Défensif : Les stratégies de blocage. Elles sont mises en place en interne et s’appuient sur les bonnes pratiques de l’entreprise.
- La première est la mise en place d’une politique de sécurité : contrôle de la diffusion de l’organigramme, utilisation des notions de « risque de départ » et d' »approchabilité » des salariés.
- La seconde repose sur la rémunération : l’entreprise vérifie que sa grille des salaires est dans la bonne moyenne par rapport à ses concurrents.
- Une troisième stratégie s’appuie sur une communication transparente : la deuxième raison de départ des salariés lors de leurs six premiers mois dans l’entreprise est leur mésentente avec l’encadrement.
- Quatrième axe, l’implication de la direction : la participation du PDG dans le processus de recrutement est en effet un facteur « fidélisant ».

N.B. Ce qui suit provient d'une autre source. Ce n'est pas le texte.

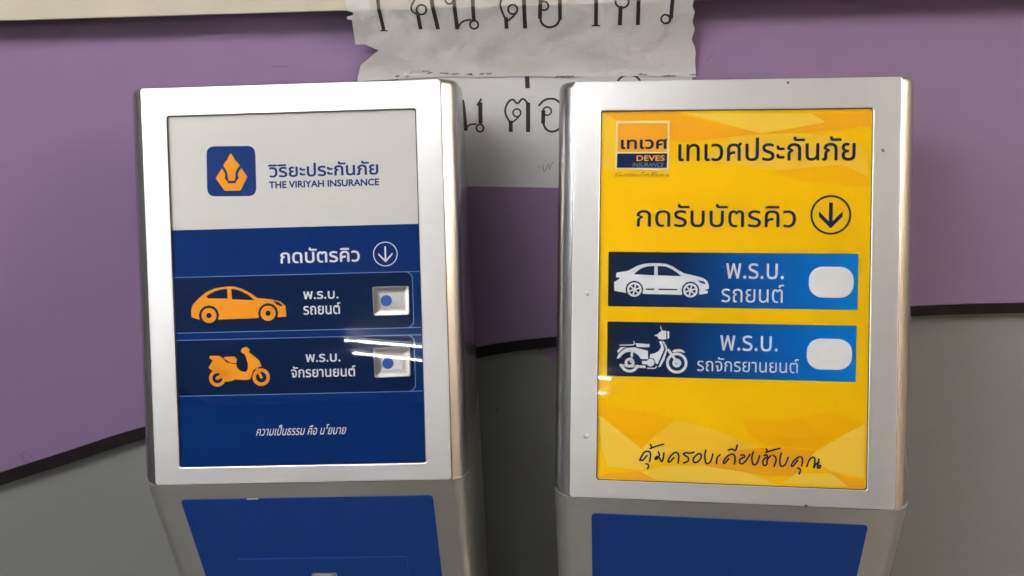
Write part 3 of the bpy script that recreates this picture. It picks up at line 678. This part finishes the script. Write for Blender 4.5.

- Une cinquième possibilité est de recourir à des primes d’approche : elles sont octroyées aux salariés qui reçoivent l’appel d’un recruteur.
- Enfin, de plus en plus utilisée, la cooptation est aussi un excellent moyen de blocage du recrutement hostile.
Offensif : Le recrutement guérilla. Les petites entreprises aussi peuvent agir et chercher à rendre la monnaie de leur pièce aux grandes entreprises qui misent uniquement sur l’argent pour pêcher leurs talents. La PME mettra en valeur des pratiques de management qui manquent à ses concurrents : suivi d’un dossier de A à Z, reconnaissance accrue, participation aux résultats de son travail, meilleur équilibre vie privée / vie professionnelle, participation aux décisions stratégiques le concernant, etc. En interne, elle pourra aussi utiliser les salariés qui par le passé ont travaillé pour les entreprises concurrentes et ont choisi de partir.
Ces pratiques internes seront soutenues par un recrutement agressif (mais non hostile) sur les terres de ses concurrents. Les moyens les plus courants étant une campagne d’affichage à proximité du siège du concurrent, l’organisation de séminaires gratuits ou de petits déjeuners, etc.